* DIRECTION
The data must be returned in full and exactly as given.

* SOURCE MATERIAL
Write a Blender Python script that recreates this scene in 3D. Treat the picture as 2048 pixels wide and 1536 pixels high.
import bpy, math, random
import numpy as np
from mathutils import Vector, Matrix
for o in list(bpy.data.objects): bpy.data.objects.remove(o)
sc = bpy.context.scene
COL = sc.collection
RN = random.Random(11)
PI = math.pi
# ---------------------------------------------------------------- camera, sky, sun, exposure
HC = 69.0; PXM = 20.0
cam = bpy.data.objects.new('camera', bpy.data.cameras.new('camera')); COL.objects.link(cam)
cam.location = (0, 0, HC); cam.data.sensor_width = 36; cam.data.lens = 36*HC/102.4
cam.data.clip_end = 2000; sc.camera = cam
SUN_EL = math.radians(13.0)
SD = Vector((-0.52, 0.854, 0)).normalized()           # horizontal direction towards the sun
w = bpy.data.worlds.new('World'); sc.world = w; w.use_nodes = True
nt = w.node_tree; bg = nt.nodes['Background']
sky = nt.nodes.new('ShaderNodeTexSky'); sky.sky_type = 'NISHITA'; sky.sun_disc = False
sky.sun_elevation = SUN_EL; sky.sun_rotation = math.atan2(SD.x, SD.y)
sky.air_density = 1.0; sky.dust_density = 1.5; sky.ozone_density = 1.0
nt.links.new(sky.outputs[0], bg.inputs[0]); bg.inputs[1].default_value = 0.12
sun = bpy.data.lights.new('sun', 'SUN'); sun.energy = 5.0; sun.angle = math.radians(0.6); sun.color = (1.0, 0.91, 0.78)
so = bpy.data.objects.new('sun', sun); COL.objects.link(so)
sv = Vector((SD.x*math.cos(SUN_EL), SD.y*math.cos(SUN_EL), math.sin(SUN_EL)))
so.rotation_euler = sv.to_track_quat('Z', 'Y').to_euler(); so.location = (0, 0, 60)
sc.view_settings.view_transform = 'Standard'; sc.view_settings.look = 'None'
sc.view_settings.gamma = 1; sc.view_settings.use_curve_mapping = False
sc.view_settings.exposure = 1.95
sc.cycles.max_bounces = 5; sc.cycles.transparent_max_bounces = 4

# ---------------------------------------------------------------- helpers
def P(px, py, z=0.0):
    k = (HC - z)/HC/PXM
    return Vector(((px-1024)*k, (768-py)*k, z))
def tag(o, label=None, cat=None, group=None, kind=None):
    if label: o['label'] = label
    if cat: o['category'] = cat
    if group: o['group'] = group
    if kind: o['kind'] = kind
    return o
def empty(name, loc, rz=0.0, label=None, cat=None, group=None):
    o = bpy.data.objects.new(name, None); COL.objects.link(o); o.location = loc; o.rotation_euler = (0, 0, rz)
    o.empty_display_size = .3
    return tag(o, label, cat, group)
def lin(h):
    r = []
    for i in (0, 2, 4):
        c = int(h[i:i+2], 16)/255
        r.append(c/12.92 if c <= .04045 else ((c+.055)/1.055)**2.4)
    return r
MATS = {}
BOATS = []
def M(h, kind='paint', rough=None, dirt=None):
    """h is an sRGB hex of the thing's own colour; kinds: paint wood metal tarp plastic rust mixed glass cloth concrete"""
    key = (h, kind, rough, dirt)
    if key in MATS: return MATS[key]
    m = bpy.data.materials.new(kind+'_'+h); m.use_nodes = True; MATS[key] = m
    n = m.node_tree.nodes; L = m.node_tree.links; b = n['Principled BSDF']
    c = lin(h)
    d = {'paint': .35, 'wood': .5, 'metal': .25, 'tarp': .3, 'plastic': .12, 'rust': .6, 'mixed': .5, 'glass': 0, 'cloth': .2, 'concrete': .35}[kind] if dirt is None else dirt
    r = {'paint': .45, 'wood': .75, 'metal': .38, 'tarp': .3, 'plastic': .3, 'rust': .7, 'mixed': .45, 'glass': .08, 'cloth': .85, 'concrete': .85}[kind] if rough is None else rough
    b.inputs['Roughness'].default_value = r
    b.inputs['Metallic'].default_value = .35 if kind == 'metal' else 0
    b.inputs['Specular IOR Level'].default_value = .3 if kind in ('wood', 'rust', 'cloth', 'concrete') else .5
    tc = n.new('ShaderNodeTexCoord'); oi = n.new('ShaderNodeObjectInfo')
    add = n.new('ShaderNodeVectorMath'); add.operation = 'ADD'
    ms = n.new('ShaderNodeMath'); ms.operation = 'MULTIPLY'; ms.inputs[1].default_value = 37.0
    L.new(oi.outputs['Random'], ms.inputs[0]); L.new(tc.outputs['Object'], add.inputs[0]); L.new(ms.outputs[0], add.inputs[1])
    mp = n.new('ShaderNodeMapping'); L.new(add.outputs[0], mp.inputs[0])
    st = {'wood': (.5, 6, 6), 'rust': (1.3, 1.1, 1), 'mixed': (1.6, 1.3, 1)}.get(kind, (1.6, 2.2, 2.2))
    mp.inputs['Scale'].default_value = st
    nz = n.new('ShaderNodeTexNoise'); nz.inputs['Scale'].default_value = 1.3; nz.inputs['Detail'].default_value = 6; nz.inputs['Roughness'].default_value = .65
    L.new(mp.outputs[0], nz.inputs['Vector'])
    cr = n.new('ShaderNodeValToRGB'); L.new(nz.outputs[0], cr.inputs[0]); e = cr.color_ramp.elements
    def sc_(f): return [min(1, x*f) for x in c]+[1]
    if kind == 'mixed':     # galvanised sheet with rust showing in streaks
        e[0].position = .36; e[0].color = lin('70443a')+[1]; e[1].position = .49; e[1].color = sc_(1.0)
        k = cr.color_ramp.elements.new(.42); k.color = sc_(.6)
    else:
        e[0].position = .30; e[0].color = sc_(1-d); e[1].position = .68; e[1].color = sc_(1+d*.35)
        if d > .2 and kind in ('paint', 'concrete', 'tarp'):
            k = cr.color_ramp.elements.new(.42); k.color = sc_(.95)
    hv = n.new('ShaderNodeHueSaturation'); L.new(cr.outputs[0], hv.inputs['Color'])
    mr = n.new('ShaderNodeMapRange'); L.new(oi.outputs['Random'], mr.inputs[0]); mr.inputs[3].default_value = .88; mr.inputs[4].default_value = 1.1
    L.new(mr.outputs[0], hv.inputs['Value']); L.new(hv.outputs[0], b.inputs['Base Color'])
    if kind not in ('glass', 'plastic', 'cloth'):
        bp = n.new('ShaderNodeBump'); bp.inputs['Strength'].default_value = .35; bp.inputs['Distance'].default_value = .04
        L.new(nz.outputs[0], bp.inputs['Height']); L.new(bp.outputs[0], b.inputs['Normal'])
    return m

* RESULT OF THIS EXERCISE
Write a Blender Python script that recreates this scene in 3D. Treat the picture as 2048 pixels wide and 1536 pixels high.
import bpy, math, random
import numpy as np
from mathutils import Vector, Matrix
for o in list(bpy.data.objects): bpy.data.objects.remove(o)
sc = bpy.context.scene
COL = sc.collection
RN = random.Random(11)
PI = math.pi
# ---------------------------------------------------------------- camera, sky, sun, exposure
HC = 69.0; PXM = 20.0
cam = bpy.data.objects.new('camera', bpy.data.cameras.new('camera')); COL.objects.link(cam)
cam.location = (0, 0, HC); cam.data.sensor_width = 36; cam.data.lens = 36*HC/102.4
cam.data.clip_end = 2000; sc.camera = cam
SUN_EL = math.radians(13.0)
SD = Vector((-0.52, 0.854, 0)).normalized()           # horizontal direction towards the sun
w = bpy.data.worlds.new('World'); sc.world = w; w.use_nodes = True
nt = w.node_tree; bg = nt.nodes['Background']
sky = nt.nodes.new('ShaderNodeTexSky'); sky.sky_type = 'NISHITA'; sky.sun_disc = False
sky.sun_elevation = SUN_EL; sky.sun_rotation = math.atan2(SD.x, SD.y)
sky.air_density = 1.0; sky.dust_density = 1.5; sky.ozone_density = 1.0
nt.links.new(sky.outputs[0], bg.inputs[0]); bg.inputs[1].default_value = 0.12
sun = bpy.data.lights.new('sun', 'SUN'); sun.energy = 5.0; sun.angle = math.radians(0.6); sun.color = (1.0, 0.91, 0.78)
so = bpy.data.objects.new('sun', sun); COL.objects.link(so)
sv = Vector((SD.x*math.cos(SUN_EL), SD.y*math.cos(SUN_EL), math.sin(SUN_EL)))
so.rotation_euler = sv.to_track_quat('Z', 'Y').to_euler(); so.location = (0, 0, 60)
sc.view_settings.view_transform = 'Standard'; sc.view_settings.look = 'None'
sc.view_settings.gamma = 1; sc.view_settings.use_curve_mapping = False
sc.view_settings.exposure = 1.95
sc.cycles.max_bounces = 5; sc.cycles.transparent_max_bounces = 4

# ---------------------------------------------------------------- helpers
def P(px, py, z=0.0):
    k = (HC - z)/HC/PXM
    return Vector(((px-1024)*k, (768-py)*k, z))
def tag(o, label=None, cat=None, group=None, kind=None):
    if label: o['label'] = label
    if cat: o['category'] = cat
    if group: o['group'] = group
    if kind: o['kind'] = kind
    return o
def empty(name, loc, rz=0.0, label=None, cat=None, group=None):
    o = bpy.data.objects.new(name, None); COL.objects.link(o); o.location = loc; o.rotation_euler = (0, 0, rz)
    o.empty_display_size = .3
    return tag(o, label, cat, group)
def lin(h):
    r = []
    for i in (0, 2, 4):
        c = int(h[i:i+2], 16)/255
        r.append(c/12.92 if c <= .04045 else ((c+.055)/1.055)**2.4)
    return r
MATS = {}
BOATS = []
def M(h, kind='paint', rough=None, dirt=None):
    """h is an sRGB hex of the thing's own colour; kinds: paint wood metal tarp plastic rust mixed glass cloth concrete"""
    key = (h, kind, rough, dirt)
    if key in MATS: return MATS[key]
    m = bpy.data.materials.new(kind+'_'+h); m.use_nodes = True; MATS[key] = m
    n = m.node_tree.nodes; L = m.node_tree.links; b = n['Principled BSDF']
    c = lin(h)
    d = {'paint': .35, 'wood': .5, 'metal': .25, 'tarp': .3, 'plastic': .12, 'rust': .6, 'mixed': .5, 'glass': 0, 'cloth': .2, 'concrete': .35}[kind] if dirt is None else dirt
    r = {'paint': .45, 'wood': .75, 'metal': .38, 'tarp': .3, 'plastic': .3, 'rust': .7, 'mixed': .45, 'glass': .08, 'cloth': .85, 'concrete': .85}[kind] if rough is None else rough
    b.inputs['Roughness'].default_value = r
    b.inputs['Metallic'].default_value = .35 if kind == 'metal' else 0
    b.inputs['Specular IOR Level'].default_value = .3 if kind in ('wood', 'rust', 'cloth', 'concrete') else .5
    tc = n.new('ShaderNodeTexCoord'); oi = n.new('ShaderNodeObjectInfo')
    add = n.new('ShaderNodeVectorMath'); add.operation = 'ADD'
    ms = n.new('ShaderNodeMath'); ms.operation = 'MULTIPLY'; ms.inputs[1].default_value = 37.0
    L.new(oi.outputs['Random'], ms.inputs[0]); L.new(tc.outputs['Object'], add.inputs[0]); L.new(ms.outputs[0], add.inputs[1])
    mp = n.new('ShaderNodeMapping'); L.new(add.outputs[0], mp.inputs[0])
    st = {'wood': (.5, 6, 6), 'rust': (1.3, 1.1, 1), 'mixed': (1.6, 1.3, 1)}.get(kind, (1.6, 2.2, 2.2))
    mp.inputs['Scale'].default_value = st
    nz = n.new('ShaderNodeTexNoise'); nz.inputs['Scale'].default_value = 1.3; nz.inputs['Detail'].default_value = 6; nz.inputs['Roughness'].default_value = .65
    L.new(mp.outputs[0], nz.inputs['Vector'])
    cr = n.new('ShaderNodeValToRGB'); L.new(nz.outputs[0], cr.inputs[0]); e = cr.color_ramp.elements
    def sc_(f): return [min(1, x*f) for x in c]+[1]
    if kind == 'mixed':     # galvanised sheet with rust showing in streaks
        e[0].position = .36; e[0].color = lin('70443a')+[1]; e[1].position = .49; e[1].color = sc_(1.0)
        k = cr.color_ramp.elements.new(.42); k.color = sc_(.6)
    else:
        e[0].position = .30; e[0].color = sc_(1-d); e[1].position = .68; e[1].color = sc_(1+d*.35)
        if d > .2 and kind in ('paint', 'concrete', 'tarp'):
            k = cr.color_ramp.elements.new(.42); k.color = sc_(.95)
    hv = n.new('ShaderNodeHueSaturation'); L.new(cr.outputs[0], hv.inputs['Color'])
    mr = n.new('ShaderNodeMapRange'); L.new(oi.outputs['Random'], mr.inputs[0]); mr.inputs[3].default_value = .88; mr.inputs[4].default_value = 1.1
    L.new(mr.outputs[0], hv.inputs['Value']); L.new(hv.outputs[0], b.inputs['Base Color'])
    if kind not in ('glass', 'plastic', 'cloth'):
        bp = n.new('ShaderNodeBump'); bp.inputs['Strength'].default_value = .35; bp.inputs['Distance'].default_value = .04
        L.new(nz.outputs[0], bp.inputs['Height']); L.new(bp.outputs[0], b.inputs['Normal'])
    return m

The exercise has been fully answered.